The problem - Both the line containing "Recreate this scene" and the line containing "sun.location = (200, -80, 150)" belong in the copy, as do all lines between them, copied exactly; pictures do not.

==== Record extracts ====

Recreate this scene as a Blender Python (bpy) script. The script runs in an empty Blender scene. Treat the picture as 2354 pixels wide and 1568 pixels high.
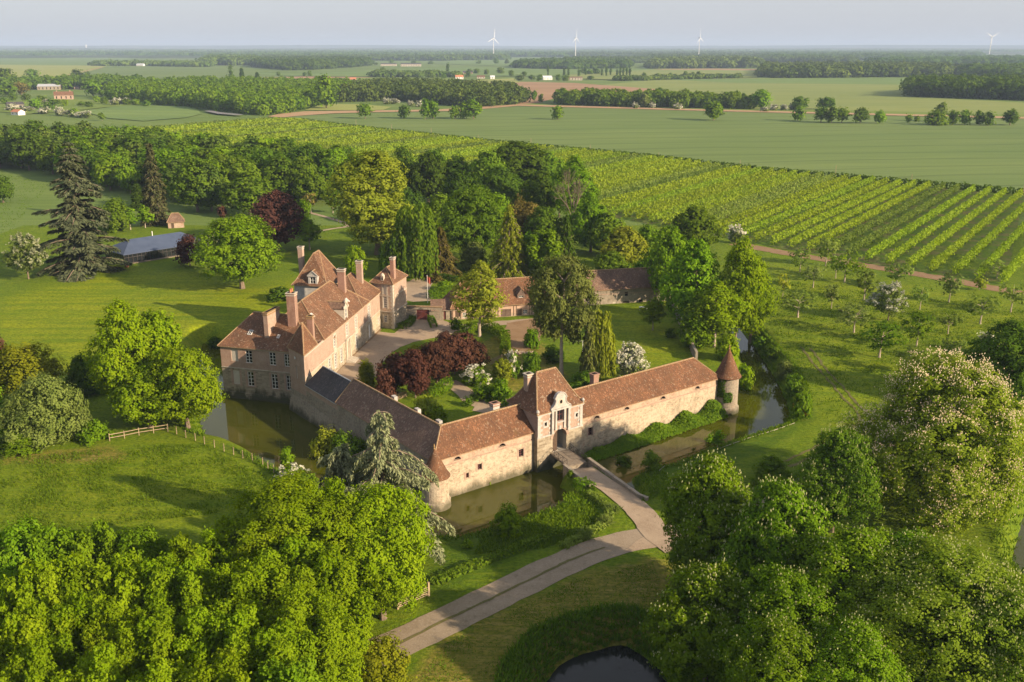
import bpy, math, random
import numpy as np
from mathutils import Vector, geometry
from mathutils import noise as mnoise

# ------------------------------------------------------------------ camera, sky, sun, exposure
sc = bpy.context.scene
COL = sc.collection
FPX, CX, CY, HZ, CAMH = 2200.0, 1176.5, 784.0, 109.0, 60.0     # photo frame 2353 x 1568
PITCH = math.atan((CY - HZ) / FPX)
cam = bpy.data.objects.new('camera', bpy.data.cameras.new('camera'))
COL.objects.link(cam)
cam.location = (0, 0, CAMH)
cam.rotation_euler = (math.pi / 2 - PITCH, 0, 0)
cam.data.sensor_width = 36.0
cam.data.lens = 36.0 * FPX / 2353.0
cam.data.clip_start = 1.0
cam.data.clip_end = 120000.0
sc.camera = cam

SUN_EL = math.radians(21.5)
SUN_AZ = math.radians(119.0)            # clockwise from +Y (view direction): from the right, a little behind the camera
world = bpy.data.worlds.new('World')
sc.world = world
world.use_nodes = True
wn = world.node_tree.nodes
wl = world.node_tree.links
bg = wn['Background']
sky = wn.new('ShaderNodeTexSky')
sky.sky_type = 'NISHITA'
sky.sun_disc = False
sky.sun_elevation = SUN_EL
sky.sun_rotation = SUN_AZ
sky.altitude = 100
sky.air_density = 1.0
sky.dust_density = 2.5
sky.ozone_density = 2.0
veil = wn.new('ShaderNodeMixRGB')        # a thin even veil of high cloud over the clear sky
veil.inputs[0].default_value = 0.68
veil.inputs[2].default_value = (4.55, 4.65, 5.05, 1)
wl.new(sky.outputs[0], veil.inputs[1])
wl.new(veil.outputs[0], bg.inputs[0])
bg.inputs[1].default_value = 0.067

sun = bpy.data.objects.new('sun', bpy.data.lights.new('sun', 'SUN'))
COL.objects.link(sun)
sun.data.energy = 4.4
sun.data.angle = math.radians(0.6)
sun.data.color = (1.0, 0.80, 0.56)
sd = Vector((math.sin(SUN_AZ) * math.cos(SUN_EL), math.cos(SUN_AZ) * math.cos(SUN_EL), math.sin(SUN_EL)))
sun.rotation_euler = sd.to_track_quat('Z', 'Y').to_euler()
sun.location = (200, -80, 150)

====
==== Record extracts ====

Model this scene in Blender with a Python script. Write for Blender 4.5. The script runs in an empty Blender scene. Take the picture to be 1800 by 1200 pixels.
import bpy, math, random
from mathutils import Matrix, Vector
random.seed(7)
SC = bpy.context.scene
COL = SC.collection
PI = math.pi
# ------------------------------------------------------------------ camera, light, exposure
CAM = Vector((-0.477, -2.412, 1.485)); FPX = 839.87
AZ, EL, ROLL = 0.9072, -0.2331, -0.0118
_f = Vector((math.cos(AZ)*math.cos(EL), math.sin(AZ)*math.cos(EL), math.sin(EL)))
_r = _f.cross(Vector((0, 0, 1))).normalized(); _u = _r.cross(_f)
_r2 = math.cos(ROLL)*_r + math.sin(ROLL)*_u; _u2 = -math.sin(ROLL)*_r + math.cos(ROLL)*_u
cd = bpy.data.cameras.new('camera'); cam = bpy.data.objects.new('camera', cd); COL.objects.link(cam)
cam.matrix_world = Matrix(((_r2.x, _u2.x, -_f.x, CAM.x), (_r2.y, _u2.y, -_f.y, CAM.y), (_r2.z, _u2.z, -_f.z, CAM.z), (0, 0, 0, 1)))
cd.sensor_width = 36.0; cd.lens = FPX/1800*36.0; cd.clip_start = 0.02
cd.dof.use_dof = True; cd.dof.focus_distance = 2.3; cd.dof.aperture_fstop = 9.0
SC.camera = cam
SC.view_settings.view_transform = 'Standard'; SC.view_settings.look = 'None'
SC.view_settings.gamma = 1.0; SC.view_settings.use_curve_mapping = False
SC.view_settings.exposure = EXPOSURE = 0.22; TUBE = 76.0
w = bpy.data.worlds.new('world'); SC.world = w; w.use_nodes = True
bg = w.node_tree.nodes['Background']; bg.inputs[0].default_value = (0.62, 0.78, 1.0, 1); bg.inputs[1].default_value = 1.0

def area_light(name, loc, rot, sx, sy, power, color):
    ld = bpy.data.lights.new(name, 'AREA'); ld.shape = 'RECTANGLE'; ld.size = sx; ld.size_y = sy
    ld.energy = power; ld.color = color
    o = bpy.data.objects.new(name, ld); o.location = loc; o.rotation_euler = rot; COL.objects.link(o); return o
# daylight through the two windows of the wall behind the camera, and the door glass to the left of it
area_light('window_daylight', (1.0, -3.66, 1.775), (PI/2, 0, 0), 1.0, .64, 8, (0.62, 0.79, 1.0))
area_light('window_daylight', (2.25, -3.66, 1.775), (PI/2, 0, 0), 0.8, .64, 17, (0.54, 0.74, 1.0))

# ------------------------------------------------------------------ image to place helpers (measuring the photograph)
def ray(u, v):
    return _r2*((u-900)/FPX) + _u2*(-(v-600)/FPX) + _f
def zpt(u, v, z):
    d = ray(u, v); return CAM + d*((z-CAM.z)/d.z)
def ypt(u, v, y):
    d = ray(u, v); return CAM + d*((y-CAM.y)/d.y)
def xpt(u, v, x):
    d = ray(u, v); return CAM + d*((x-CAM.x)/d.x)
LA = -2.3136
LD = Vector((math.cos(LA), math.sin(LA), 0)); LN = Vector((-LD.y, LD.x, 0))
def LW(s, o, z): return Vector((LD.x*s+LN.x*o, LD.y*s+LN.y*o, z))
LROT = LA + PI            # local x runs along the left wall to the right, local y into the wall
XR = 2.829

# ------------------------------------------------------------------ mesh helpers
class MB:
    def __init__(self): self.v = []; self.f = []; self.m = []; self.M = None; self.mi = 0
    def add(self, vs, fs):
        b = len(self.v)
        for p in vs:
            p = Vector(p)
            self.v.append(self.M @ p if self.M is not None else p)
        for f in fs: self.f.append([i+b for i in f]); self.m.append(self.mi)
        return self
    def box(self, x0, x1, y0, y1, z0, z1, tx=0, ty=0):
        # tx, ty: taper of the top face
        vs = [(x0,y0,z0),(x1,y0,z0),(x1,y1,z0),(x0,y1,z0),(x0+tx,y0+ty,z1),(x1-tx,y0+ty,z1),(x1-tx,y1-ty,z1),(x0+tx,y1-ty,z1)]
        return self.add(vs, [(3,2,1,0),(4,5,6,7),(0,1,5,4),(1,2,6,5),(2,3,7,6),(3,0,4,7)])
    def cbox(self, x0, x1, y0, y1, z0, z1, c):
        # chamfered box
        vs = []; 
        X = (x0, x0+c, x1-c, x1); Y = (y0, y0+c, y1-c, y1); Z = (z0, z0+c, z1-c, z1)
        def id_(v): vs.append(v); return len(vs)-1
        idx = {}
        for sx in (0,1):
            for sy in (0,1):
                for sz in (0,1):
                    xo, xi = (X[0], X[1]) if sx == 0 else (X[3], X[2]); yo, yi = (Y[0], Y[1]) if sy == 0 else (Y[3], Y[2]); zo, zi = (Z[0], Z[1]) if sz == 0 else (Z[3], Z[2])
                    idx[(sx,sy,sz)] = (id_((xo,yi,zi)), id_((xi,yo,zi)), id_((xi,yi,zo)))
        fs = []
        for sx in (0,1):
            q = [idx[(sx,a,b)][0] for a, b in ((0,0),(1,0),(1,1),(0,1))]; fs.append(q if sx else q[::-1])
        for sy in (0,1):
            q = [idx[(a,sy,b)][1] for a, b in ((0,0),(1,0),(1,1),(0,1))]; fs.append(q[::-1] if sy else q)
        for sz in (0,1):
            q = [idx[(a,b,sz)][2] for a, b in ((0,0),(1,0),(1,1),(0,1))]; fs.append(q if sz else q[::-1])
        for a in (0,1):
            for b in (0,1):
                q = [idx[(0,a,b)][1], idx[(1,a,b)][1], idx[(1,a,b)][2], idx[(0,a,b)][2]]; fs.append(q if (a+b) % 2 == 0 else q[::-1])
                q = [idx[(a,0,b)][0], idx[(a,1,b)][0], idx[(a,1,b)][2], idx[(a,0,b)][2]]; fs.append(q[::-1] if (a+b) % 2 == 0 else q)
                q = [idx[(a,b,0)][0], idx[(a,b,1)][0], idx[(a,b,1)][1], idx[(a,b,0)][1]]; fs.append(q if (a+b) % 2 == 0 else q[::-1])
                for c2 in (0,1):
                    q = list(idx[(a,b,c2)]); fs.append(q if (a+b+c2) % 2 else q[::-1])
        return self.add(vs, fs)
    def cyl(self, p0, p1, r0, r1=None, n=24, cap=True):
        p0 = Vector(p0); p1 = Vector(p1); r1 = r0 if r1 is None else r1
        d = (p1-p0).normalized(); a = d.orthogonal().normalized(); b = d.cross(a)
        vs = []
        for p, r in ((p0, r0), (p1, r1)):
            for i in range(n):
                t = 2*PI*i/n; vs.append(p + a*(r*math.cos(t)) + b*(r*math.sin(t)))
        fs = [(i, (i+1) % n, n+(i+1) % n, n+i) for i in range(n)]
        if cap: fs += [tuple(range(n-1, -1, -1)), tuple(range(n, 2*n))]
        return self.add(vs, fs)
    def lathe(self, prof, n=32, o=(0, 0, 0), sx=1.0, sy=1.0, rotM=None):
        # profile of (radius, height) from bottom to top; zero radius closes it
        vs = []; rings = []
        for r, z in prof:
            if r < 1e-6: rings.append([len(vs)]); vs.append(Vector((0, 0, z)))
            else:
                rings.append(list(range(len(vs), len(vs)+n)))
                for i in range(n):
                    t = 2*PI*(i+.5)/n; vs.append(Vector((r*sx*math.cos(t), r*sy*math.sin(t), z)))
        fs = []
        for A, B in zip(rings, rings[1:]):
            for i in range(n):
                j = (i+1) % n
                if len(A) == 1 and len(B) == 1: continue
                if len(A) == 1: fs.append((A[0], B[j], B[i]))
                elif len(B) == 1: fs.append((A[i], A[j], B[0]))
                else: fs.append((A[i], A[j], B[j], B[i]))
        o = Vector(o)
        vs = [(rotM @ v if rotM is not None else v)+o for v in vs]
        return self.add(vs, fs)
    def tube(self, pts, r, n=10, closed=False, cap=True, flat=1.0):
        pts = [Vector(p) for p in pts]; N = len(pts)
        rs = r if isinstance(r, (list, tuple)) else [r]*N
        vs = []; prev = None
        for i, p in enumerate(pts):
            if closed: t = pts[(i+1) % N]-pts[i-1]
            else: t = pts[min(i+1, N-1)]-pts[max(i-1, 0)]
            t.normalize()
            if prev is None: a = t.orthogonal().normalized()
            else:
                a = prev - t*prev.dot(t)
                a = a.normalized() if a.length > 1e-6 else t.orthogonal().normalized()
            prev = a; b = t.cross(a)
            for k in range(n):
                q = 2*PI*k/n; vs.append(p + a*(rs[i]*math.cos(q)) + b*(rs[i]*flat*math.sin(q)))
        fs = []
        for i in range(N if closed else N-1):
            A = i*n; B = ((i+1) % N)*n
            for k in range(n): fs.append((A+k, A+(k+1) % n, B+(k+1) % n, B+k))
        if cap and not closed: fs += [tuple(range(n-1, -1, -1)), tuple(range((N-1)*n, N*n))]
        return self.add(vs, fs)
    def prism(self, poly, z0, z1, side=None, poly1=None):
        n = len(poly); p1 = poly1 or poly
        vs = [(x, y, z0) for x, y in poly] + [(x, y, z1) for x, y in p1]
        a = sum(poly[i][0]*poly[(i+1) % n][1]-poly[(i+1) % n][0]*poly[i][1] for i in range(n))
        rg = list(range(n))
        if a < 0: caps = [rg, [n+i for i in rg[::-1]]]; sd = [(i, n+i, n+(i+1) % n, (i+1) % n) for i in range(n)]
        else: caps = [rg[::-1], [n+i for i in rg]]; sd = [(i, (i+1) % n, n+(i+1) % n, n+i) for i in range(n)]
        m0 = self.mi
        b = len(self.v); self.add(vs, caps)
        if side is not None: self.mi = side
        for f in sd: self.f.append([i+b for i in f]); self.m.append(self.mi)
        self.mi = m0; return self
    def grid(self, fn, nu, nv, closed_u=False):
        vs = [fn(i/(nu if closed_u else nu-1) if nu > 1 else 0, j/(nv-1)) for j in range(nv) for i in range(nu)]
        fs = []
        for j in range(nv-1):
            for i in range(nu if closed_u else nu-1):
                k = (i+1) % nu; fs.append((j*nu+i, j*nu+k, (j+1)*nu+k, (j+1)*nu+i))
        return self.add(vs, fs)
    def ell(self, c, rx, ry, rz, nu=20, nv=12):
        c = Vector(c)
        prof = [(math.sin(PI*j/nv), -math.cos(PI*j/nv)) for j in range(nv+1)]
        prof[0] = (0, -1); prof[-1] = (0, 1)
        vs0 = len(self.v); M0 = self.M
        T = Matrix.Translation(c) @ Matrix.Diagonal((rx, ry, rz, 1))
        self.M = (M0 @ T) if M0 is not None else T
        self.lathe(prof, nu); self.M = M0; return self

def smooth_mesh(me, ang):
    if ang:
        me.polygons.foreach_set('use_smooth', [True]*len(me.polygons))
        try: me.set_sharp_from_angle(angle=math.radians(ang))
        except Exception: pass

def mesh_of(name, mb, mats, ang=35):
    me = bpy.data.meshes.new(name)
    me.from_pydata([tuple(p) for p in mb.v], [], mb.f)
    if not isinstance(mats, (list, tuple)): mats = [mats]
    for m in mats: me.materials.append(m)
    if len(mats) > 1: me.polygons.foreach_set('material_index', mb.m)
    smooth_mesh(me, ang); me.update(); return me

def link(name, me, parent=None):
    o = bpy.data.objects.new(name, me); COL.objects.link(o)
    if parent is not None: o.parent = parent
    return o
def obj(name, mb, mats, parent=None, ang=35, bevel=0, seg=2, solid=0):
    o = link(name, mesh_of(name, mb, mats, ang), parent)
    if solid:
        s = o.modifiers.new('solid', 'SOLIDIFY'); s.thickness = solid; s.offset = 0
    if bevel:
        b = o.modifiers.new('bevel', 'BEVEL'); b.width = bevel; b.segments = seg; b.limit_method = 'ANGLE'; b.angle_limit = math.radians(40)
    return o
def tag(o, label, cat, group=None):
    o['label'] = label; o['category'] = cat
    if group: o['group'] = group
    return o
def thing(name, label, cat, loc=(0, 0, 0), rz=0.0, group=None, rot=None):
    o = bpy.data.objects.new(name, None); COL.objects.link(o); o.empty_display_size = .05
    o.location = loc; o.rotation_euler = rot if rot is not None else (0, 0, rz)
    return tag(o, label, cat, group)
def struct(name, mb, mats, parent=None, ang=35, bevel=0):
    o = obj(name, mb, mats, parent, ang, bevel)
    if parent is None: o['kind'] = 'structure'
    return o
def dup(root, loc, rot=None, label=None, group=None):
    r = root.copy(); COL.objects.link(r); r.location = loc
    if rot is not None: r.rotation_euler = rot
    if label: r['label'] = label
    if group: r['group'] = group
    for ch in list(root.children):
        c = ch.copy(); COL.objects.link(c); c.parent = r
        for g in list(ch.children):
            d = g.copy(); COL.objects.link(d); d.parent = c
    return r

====

Answer to the task -
Recreate this scene as a Blender Python (bpy) script. The script runs in an empty Blender scene. Treat the picture as 2354 pixels wide and 1568 pixels high.
import bpy, math, random
import numpy as np
from mathutils import Vector, geometry
from mathutils import noise as mnoise

# ------------------------------------------------------------------ camera, sky, sun, exposure
sc = bpy.context.scene
COL = sc.collection
FPX, CX, CY, HZ, CAMH = 2200.0, 1176.5, 784.0, 109.0, 60.0     # photo frame 2353 x 1568
PITCH = math.atan((CY - HZ) / FPX)
cam = bpy.data.objects.new('camera', bpy.data.cameras.new('camera'))
COL.objects.link(cam)
cam.location = (0, 0, CAMH)
cam.rotation_euler = (math.pi / 2 - PITCH, 0, 0)
cam.data.sensor_width = 36.0
cam.data.lens = 36.0 * FPX / 2353.0
cam.data.clip_start = 1.0
cam.data.clip_end = 120000.0
sc.camera = cam

SUN_EL = math.radians(21.5)
SUN_AZ = math.radians(119.0)            # clockwise from +Y (view direction): from the right, a little behind the camera
world = bpy.data.worlds.new('World')
sc.world = world
world.use_nodes = True
wn = world.node_tree.nodes
wl = world.node_tree.links
bg = wn['Background']
sky = wn.new('ShaderNodeTexSky')
sky.sky_type = 'NISHITA'
sky.sun_disc = False
sky.sun_elevation = SUN_EL
sky.sun_rotation = SUN_AZ
sky.altitude = 100
sky.air_density = 1.0
sky.dust_density = 2.5
sky.ozone_density = 2.0
veil = wn.new('ShaderNodeMixRGB')        # a thin even veil of high cloud over the clear sky
veil.inputs[0].default_value = 0.68
veil.inputs[2].default_value = (4.55, 4.65, 5.05, 1)
wl.new(sky.outputs[0], veil.inputs[1])
wl.new(veil.outputs[0], bg.inputs[0])
bg.inputs[1].default_value = 0.067

sun = bpy.data.objects.new('sun', bpy.data.lights.new('sun', 'SUN'))
COL.objects.link(sun)
sun.data.energy = 4.4
sun.data.angle = math.radians(0.6)
sun.data.color = (1.0, 0.80, 0.56)
sd = Vector((math.sin(SUN_AZ) * math.cos(SUN_EL), math.cos(SUN_AZ) * math.cos(SUN_EL), math.sin(SUN_EL)))
sun.rotation_euler = sd.to_track_quat('Z', 'Y').to_euler()
sun.location = (200, -80, 150)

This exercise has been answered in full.